American furniture makers — names like Lane, Drexel, Staney Furniture, American of Martisville, Baker / Milling Road — all made lovely, often transitional midcentury modern furniture. Prices were lower than big name midcentury makers, but golly, the quality seems awesome, to me at least. 


  1. Melinda says:

    Good for you for having the fortitude to get rid of them. If it were me, they’d live in my garage forever in hopes that some day, I’d find a place to fit them in.
    Hoping whoever scores them has never heard of chalk paint.

  2. Pam Kueber says:

    Yes, seems like Lane still exists — looks like they only make upholstered pieces now, sofas, sectionals, recliners….

  3. Carol says:

    I have these and the matching coffee table with the V shaped legs. That coffee table is LONG! They are very sturdy and sculptural. Beaver Cleaver was visiting a friend on the show and there was my set in the living room, all shiny and new, with all the appropriate MCM furnishings. It was just one quick scene in the coolonial house they were in. If only I had a snapshot of that room. Sigh……

  4. Kathryn Asbahr says:

    My mom only bought Lane furniture. The preferred the blond wood. Lane was so well made. My husband refinished a blond sewing cabinet made by Singer many, many years ago. My mom was a professional seamstress and tailor, so the cabinet had suffered through the years of all the sewing. There were so many layers of finish to achieve the blond finish that most of the damage was all in the finish. That cabinet is still going strong with all my sewing and quilt making.

  5. Mary Anne S says:

    Weebit has a good eye, those are beautiful tables and I love the drawer for stuff. Good for you for passing them on to [hopefully] someone else who will appreciate them.

  6. Carolyn says:

    Luckily for you you didn’t have a history with them. That’s when it’s tough.
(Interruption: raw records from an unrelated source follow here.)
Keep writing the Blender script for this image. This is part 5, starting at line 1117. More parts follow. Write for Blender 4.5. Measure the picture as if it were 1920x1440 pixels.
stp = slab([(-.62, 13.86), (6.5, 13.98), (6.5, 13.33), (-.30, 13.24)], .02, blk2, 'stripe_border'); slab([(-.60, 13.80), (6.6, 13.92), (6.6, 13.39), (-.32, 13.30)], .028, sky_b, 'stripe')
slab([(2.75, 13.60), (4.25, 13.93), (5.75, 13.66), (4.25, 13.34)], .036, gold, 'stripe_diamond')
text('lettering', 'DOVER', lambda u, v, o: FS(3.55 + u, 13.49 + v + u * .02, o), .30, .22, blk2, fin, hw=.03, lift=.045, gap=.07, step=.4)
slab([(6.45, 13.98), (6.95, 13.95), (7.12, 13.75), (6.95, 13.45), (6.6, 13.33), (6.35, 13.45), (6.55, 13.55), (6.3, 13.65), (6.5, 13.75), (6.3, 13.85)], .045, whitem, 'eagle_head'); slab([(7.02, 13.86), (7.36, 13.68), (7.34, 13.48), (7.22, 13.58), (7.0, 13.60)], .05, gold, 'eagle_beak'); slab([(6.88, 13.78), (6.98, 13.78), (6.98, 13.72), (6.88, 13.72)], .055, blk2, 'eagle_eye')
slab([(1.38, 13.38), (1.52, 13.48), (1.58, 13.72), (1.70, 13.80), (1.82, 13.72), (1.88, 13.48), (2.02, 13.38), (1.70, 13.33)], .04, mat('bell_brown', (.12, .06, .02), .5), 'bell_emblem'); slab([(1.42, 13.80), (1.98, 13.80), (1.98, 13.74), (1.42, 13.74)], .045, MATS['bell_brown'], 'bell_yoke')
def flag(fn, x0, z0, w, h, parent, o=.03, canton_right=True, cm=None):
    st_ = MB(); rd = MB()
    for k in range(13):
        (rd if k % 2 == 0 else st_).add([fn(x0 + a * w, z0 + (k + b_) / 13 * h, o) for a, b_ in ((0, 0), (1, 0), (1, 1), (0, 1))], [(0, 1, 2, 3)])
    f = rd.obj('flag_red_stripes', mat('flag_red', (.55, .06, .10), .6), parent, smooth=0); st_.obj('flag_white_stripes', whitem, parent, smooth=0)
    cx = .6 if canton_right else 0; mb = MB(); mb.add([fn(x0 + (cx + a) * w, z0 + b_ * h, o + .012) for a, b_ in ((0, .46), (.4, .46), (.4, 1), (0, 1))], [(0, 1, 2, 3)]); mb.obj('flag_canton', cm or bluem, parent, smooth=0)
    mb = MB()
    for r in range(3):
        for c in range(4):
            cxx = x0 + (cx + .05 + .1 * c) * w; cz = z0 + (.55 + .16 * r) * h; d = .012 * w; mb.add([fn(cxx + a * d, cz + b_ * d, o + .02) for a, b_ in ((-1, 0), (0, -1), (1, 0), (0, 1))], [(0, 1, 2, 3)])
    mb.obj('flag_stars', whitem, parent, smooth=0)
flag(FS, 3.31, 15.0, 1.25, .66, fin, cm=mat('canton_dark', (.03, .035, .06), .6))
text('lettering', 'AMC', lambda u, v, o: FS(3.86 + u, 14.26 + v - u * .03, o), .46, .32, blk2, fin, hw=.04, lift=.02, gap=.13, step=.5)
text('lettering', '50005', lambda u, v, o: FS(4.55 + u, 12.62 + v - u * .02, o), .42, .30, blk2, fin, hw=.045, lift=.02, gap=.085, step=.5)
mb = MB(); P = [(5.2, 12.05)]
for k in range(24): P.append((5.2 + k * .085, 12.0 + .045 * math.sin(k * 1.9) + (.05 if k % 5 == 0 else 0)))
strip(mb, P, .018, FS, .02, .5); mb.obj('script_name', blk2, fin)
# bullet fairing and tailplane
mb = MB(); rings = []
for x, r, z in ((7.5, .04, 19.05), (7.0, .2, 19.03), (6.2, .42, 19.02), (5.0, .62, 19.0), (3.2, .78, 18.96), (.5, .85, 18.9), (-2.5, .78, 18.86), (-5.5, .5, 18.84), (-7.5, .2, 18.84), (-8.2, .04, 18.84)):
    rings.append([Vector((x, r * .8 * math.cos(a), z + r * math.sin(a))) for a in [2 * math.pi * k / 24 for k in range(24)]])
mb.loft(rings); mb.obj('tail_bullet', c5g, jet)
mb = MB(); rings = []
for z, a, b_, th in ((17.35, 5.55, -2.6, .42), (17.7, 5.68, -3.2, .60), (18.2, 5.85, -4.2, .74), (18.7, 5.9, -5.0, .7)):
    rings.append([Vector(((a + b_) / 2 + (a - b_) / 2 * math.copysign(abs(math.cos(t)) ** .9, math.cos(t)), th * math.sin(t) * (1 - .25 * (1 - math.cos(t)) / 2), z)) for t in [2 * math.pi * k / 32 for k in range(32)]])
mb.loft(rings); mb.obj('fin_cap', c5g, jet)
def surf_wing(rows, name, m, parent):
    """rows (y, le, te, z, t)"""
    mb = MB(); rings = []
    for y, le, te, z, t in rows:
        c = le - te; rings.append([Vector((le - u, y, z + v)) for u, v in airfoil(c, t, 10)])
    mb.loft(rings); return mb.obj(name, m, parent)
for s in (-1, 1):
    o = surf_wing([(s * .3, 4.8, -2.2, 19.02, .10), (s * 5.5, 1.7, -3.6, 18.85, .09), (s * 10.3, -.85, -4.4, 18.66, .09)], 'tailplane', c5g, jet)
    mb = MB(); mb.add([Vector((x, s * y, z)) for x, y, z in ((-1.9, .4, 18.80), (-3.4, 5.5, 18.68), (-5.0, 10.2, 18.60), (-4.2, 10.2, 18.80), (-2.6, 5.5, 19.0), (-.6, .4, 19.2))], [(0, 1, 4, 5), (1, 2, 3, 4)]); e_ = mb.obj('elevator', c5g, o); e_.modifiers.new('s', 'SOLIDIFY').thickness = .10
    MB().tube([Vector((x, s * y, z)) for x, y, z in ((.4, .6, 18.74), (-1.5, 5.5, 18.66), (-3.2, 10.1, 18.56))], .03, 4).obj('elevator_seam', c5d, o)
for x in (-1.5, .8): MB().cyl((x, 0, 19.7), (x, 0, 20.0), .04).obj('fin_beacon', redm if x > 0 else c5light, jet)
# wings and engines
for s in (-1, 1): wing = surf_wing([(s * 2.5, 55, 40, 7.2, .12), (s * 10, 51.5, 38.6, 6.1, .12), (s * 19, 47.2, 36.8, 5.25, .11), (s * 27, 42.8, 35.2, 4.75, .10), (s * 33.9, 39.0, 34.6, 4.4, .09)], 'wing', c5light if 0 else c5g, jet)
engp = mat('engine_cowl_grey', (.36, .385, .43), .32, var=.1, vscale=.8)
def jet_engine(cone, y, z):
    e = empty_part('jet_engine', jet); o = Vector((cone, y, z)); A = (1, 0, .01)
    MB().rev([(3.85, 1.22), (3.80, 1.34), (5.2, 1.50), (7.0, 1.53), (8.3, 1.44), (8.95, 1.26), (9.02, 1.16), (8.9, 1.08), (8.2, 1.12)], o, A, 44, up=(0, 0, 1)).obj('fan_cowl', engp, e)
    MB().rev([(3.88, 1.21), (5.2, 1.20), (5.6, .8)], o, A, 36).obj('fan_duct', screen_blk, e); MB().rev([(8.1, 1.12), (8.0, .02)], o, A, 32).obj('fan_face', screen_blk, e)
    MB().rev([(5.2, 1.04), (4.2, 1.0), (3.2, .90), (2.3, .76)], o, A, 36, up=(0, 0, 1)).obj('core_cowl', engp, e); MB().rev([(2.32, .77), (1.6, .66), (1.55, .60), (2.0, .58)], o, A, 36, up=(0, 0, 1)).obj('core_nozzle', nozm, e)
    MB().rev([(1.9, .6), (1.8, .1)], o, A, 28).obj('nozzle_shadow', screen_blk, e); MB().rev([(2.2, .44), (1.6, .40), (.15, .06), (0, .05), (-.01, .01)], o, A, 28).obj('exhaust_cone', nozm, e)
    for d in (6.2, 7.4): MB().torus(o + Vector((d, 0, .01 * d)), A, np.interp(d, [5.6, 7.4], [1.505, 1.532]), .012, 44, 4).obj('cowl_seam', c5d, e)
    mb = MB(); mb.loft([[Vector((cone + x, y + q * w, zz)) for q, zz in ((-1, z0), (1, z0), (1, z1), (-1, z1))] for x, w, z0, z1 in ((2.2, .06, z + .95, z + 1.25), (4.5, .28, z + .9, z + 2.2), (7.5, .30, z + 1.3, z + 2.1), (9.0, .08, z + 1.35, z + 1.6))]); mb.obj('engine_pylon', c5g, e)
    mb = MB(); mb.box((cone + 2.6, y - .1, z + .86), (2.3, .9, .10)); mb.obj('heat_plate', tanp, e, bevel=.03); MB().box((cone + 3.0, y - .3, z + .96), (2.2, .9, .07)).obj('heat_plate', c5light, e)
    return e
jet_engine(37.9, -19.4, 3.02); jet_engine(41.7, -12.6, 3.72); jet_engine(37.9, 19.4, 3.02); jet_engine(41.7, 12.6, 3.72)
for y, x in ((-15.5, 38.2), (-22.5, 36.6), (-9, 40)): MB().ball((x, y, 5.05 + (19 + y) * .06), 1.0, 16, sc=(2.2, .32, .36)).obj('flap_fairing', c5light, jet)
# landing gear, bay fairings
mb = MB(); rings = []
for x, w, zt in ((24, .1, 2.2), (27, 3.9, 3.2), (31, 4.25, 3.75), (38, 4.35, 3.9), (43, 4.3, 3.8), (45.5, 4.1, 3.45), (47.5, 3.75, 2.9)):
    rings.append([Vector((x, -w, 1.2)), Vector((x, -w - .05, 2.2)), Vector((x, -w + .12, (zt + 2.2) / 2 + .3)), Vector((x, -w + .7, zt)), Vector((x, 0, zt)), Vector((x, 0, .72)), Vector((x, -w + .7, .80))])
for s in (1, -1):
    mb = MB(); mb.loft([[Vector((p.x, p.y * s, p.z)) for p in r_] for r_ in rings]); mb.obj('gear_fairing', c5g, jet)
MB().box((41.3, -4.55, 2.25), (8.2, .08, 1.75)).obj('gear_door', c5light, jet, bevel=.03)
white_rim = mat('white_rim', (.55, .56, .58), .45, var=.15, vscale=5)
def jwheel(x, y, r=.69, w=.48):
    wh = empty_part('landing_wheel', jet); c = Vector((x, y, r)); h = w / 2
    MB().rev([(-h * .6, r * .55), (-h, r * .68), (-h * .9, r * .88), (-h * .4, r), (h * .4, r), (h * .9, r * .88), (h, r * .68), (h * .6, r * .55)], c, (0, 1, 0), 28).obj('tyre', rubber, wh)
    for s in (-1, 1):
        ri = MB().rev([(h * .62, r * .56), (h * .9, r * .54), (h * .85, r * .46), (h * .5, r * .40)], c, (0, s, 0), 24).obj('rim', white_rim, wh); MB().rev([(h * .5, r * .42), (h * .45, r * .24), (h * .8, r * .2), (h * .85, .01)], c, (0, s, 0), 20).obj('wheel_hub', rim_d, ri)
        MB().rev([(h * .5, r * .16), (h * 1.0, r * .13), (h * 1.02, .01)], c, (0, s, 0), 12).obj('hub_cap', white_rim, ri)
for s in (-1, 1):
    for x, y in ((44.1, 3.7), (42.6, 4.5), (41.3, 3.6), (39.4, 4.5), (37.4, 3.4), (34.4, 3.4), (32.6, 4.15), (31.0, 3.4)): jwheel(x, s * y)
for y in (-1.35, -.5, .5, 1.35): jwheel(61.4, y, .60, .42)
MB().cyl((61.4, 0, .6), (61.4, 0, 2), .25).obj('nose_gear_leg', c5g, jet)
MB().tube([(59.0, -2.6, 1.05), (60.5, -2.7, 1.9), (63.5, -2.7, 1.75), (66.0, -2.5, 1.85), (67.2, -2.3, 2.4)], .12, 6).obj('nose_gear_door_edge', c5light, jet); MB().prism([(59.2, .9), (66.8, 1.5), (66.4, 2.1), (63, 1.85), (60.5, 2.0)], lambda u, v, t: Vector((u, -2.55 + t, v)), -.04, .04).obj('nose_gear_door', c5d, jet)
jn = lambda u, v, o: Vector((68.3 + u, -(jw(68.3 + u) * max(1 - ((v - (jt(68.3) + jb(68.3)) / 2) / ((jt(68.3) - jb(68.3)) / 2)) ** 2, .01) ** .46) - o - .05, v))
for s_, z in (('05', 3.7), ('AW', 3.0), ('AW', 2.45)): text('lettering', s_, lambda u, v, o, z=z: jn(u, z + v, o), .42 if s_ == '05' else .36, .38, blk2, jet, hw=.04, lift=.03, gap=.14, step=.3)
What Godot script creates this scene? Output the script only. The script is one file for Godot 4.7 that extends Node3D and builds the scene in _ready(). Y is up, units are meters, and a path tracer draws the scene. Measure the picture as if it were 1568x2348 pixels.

Way back when, Oprah had someone on who said that “…by holding on to something for which you no longer have a use, you are preventing someone else from using and enjoying it.” When we moved into a much smaller home, I was able to give away five decades (300 m/l) of Readers Digest Condensed Books (although I wish I’d been a little more tight-fisted with the 1950’s & ’60’s since I didn’t have as many). I was holding on to them because (1. instant la-di-dah library, (2. thought my grands would enjoy reading them (i’net & phones hadn’t yet turned into such a “thing”.) I’m realizing I’m the only one who inhales books & stories – pouty face.

  7. Jay says:

    What a shame you could not make use of them. They are lovely. The top may only be a veneer, not uncommon; so another reason to avoid refinishing because you have to exercise great care. Such attention to detail. One hallmark of quality drawer construction is in the dovetailing. I think replicating the furniture quality of the mid century today would entail prohibitive cost.

  8. CarolK says:

    When I was a high school senior (class of ’73), a local furniture store sent all the girls in my class a coupon for a free Lane mini cedar chest. It was to introduce us to the line of Lane hope chests. I still have my little cedar chest on my dressing table, but I just could not get into the whole “hope chest” thing. I thought then (and still do) it was ridiculous to suggest that we women should only aspire to get married. That’s what hope chests suggested to me.

    I was watching an episode of Flea Market Flip yesterday where one of the teams repurposed an old cedar chest into a coffee table and didn’t actually ruin it.

  9. Lynne says:

    The desk I have in my little office was the same one Millie and Jerry Helper had on The Dick VanDyke show. In only one episode, you saw it only twice, but there it was!